The University of California Berkeley in the 1960s became the birthplace for student movements on college campuses across America. With it’s great success in its purpose in the Free Speech Movement, Civil Rights Movement, and the movement against the Vietnam War, it became the template for student movements throughout the past 50 years. The college campus has evolved from being a place of learning the classics and trades for future jobs into a dynamic center of political movements and innovative thought.
In today’s college campuses one of the major themes of protest is the rising cost of higher education that plagues almost all universities in America. These rising cost of education causes a myriad of secondary problems that universities have to deal with on a daily basis. For example, students at the American University were protesting the administration’s union blocking strategies against its adjunct professors. Student see the stress that it places on their teachers and the results of those stresses claiming that they are receiving a poorer education because of it. Another example is the desire for college and university administration to become transparent about the cost of education. In other words, students want to understand how the revenue of universities are being spent. New York University protested using a sit-in until the administration acknowledge their stance.

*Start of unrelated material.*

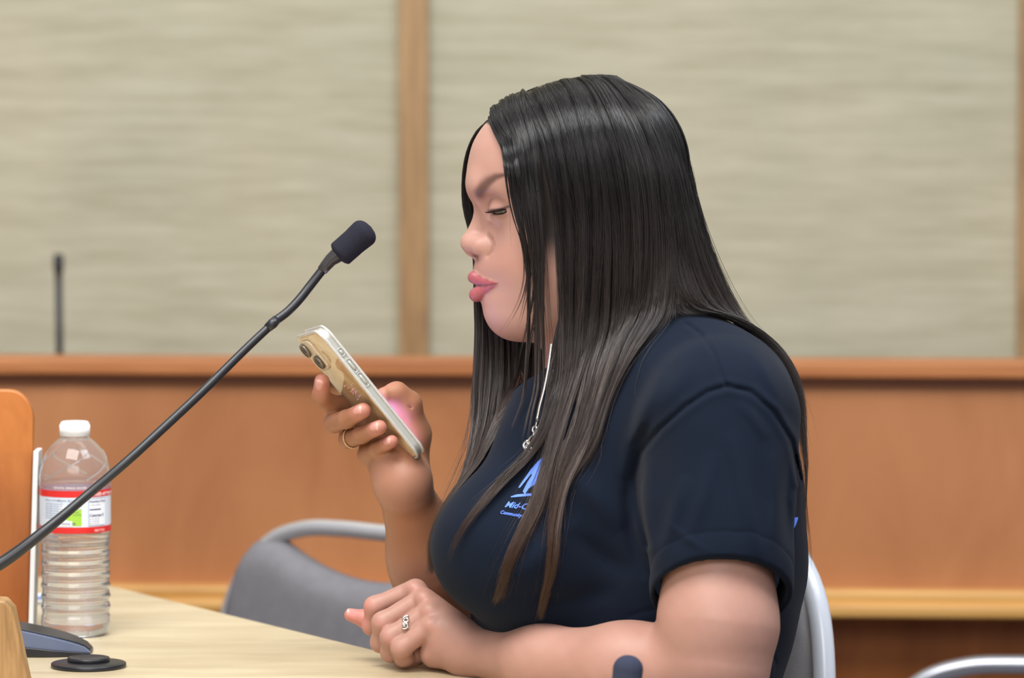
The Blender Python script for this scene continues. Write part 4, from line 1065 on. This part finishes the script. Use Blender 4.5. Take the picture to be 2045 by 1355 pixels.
    for (xa, xb, ya, yb) in ((.0158, .0352, z1-.0080, z1-.0077), (.0158, .0352, z0+.0069, z0+.0072), (.0158, .0161, z0+.007, z1-.0078), (.0168, .0292, z0+.0215, z0+.0226)):
        patch(xa, xb, ya, yb, 'facts_rule', ink, .0005)
    def text(body, x, y, size, mat, name='lettering', bold=False, par=None):
        cu = bpy.data.curves.new(name, 'FONT'); cu.body = body; cu.size = size; cu.resolution_u = 2
        if bold: cu.offset = size*.02
        o = bpy.data.objects.new('tmp', cu); COL.objects.link(o); bpy.context.view_layer.update()
        me = bpy.data.meshes.new_from_object(o.evaluated_get(bpy.context.evaluated_depsgraph_get())); bpy.data.objects.remove(o)
        V = [(v.co.x+x, v.co.y+y) for v in me.vertices]; Fc = [tuple(p.vertices) for p in me.polygons]
        return wrap(V, Fc, name, mat, .0007, par)
    text('BOTTLED AT THE SOURCE', .0130, z1-.0050, .0040, wht, bold=True)
    text('RECYCLE', .0215, z0+.0014, .0030, wht)
    text('SPRING WATER', -.0290, z1-.0100, .0024, ink); text('Alpine Spring Water', -.0130, z1-.0100, .0032, ink)
    for k in range(7): text('natural alpine spring water', -.0285, z1-.0130-.0022*k, .0019, ink)
    for k in range(3): text('bottled at source', -.0040, z1-.0132-.0021*k, .0020, ink)
    text('At least', .0010, z0+.0195, .0018, ink); text('every drop', .0010, z0+.0172, .0018, ink); text('Olancha, CA', -.0105, z0+.0085, .0027, ink, bold=True)
    text('Nutrition Facts', .0166, z1-.0112, .0030, ink, bold=True); text('1 bottle, 500 mL', .0166, z1-.0142, .0018, ink)
    text('Calories 0', .0166, z0+.0155, .0038, ink, bold=True)
    for k in range(3): text('0g  fat  0g  0%', .0166, z0+.0128-.0022*k, .0018, ink)
    # pink film above the label
    film, nt, b = newmat('pink_film'); b.inputs['Base Color'].default_value = lin(226, 150, 170); b.inputs['Alpha'].default_value = .30; b.inputs['Roughness'].default_value = .2
    patch(-C, C, z1, z1+.0062, 'pink_band', film, .0003)
    text('CRYSTAL SPRING WATER', -.018, z1+.0018, .0028, wht)
    return root
def build_mics():
    blk = plain('gooseneck_black', lin(30, 31, 36), .38, spec=.5); foam = plain('foam_windscreen', lin(40, 40, 50), .95, spec=.15, bump=.8, bscale=1800)
    coll = plain('collar_black', lin(52, 50, 50), .3)
    def foam_mesh(a, b, r, name, par, taper=.93, ex=3.0, mt=None):
        a = Vector(a); b = Vector(b); ax = (b-a); Ln = ax.length; M = Matrix.Translation(a)@ax.to_track_quat('Z', 'Y').to_matrix().to_4x4()
        pr = []
        for t in np.linspace(0, 1, 15): 
            q = 1-t; pr.append((r*taper*(1-max(0, (.22-t)/.22)**2.3*.62), Ln*t*.5))
        st = .42 if ex > 2.5 else .05
        for t in np.linspace(0.03, 1, 26): pr.append((r*(taper+(1-taper)*min(1, t*1.6))*math.sqrt(max(0, 1-max(0, (t-st)/(1-st))**ex)), Ln*(.5+.5*t)))
        pr = [(1e-5, 0)]+pr; mb = MB(); mb.lathe([(max(1e-5, p), q) for p, q in pr], 40); mb.v = [tuple(M@Vector(v)) for v in mb.v]
        return mb.build(name, mt or foam, par, True)
    # --- the microphone in front of the person's face
    root = empty('gooseneck_microphone', onZ(-330, 1310, TZ)); tag(root, 'black gooseneck microphone with a foam windscreen, slanting up towards the face', 'microphone')
    path = [(-330, 1296, -.12), (-300, 1262, -.12), (-210, 1225, -.12), (-100, 1178, -.12), (0, 1127, -.11), (90, 1060, -.10), (170, 993, -.08), (250, 925, -.07), (330, 852, -.055), (410, 777, -.04), (490, 698, -.025), (545, 646, -.015)]
    P = [QW(*q) for q in path]; C = spline([tuple(p) for p in P], 110)
    r = np.interp(np.linspace(0, 1, 110), [0, .3, .36, .5, 1], [.0066, .0056, .0053, .0042, .0037])
    tubeobj(C, r, 'gooseneck', blk, root, 20)
    # joint sleeve, upper flexible neck and head collar
    P = [QW(*q) for q in ((534, 656, -.018), (545, 646, -.016), (553, 638, -.014))]; tubeobj(P, [.0040, .0047, .0042], 'joint_sleeve', blk, root, 20)
    P = [QW(*q) for q in ((550, 641, -.014), (575, 622, -.01), (598, 598, -.006), (620, 570, -.002), (642, 542, 0), (654, 528, 0))]; tubeobj(spline([tuple(p) for p in P], 40), .0040, 'upper_neck', blk, root, 20)
    P = [QW(*q) for q in ((643, 541, 0), (650, 532, 0), (660, 520, 0), (676, 508, 0), (684, 500, 0))]; tubeobj(P, [.0047, .0052, .0058, .0072, .0072], 'collar', coll, root, 24)
    foam_mesh(QW(673, 513, 0), QW(741, 453, 0), .0130, 'windscreen', root)
    b0 = onZ(-330, 1310, TZ); mb = MB(); mb.lathe([(1e-5, .022), (.018, .022), (.022, .018), (.050, .010), (.056, .004), (.056, 0), (1e-5, 0)], 40, tuple(b0)); mb.build('base', blk, root, True)
    # --- low microphone poking in at the bottom edge
    root = empty('gooseneck_microphone', (QW(1250, 1380, -.34)[0]+.035, QW(1250, 1380, -.34)[1], TZ)); tag(root, 'dark foam microphone tip poking up in front of the forearm at the bottom edge', 'microphone')
    foam_mesh(QW(1250, 1380, -.34), QW(1257, 1309, -.34), .0130, 'windscreen', root, .94, 2.1, plain('foam_near', lin(58, 62, 80), .95, spec=.15, bump=.8, bscale=1800))
    z0 = TZ+.02; p0 = QW(1250, 1380, -.34); q0 = Vector((p0[0]+.035, p0[1], z0))
    tubeobj(spline([tuple(q0-Vector((0, 0, .012))), tuple(q0*.5+p0*.5+Vector((0, 0, .001))), tuple(p0+Vector((.002, 0, 0))), tuple(QW(1251, 1372, -.34))], 20), .0045, 'gooseneck', blk, root, 16)
    mb = MB(); mb.lathe([(1e-5, .02), (.02, .02), (.045, .006), (.045, 0), (1e-5, 0)], 32, tuple(q0-Vector((0, 0, .02)))); mb.build('base', blk, root, True)
    return q0-Vector((0, 0, .02))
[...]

The tradition of student movements resonates even here at Occidental College. Today although not about economic crisis in higher education, students protested in the quad what they believed was their right to open communication from the administration regarding a real and serious matter concerning sexual abuse on campus. Oxy students protested against the administration in keeping with the 50 year old college tradition of a call to action.

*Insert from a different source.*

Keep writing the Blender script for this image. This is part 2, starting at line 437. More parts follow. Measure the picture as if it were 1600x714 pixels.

Students are responding to the crisis as it especially affects them and their future. Through protests and demands for clear and transparent communication, students hope that they could be a part in the solution for the problems that are causing the crisis in education. It is evident, however, that many of these responses do not actually offer viable solutions that may heal the problems. Rather they are merely pleas for acknowledgement of the problems from administrations. Acting upon emotions and the feeling to fight against the status quo of authority, students respond in loud protest to show their perspective to the situations at hand.
I give kudos to those students who are courageous enough to stand up for what they believe in. However, being the person I am, I would like it if students understood and are willing to bring together, coherently, their purposes and plan of actions that will give solutions to the problems. I may be naive in this field of political action, and I know I may have a idealized version of procedures dealing with this subject. However, I definitely admire the risks that they take and the proceeding accomplishments that they acquire in their exercise of free speech and societal responsibility.